I made some mistakes, I mean I was twenty, twenty-one. Looking back, I struggled in university just the same as anyone, including the students who looked up to me. It was hard to always be there for them, especially as another young person. But floor fellows made support real and human to them and not administrative and far away.

A lot of people have been saying already, in response to the news, that students will die; floor fellows save lives. McGill seems to believe that anyone can save students' lives just by being there for the heroic moments and 911 calls. I think that's misguided. Without floor fellows, what we lose are not only the heroic moments of saving lives, but a great deal of smaller ones that happen every day, in the hallways and the common spaces and the dining hall, where the most meaningful work is done but hardly noticed until it really matters. The smaller moments are what make the heroic ones possible.

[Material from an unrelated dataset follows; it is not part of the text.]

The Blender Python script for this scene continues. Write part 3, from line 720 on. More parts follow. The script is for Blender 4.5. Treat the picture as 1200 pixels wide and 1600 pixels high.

It is the persisting presence of someone you can trust, who lives a few doors or floors away and cares, in little ways, and gives you a nod in the hallway when you haven't made any other friends yet. Someone who you've cried to, joked around with, threw up on (but then one time you saw them coming home at 3 a.m.), maybe even got mad at a few times. Someone who, through whatever happens, is still there for you. Someone who, like you, is growing too, and doesn't hide that from you.

There was more or less a tradition among floor fellows (either that or I vandalized university property), when your time was done, to write a little note in your room, on the desk or in the closet or whatever, for the next floor fellow to read. This is what I wrote:

"Allow yourself to grow with your students. You will see changes in their lives and yours."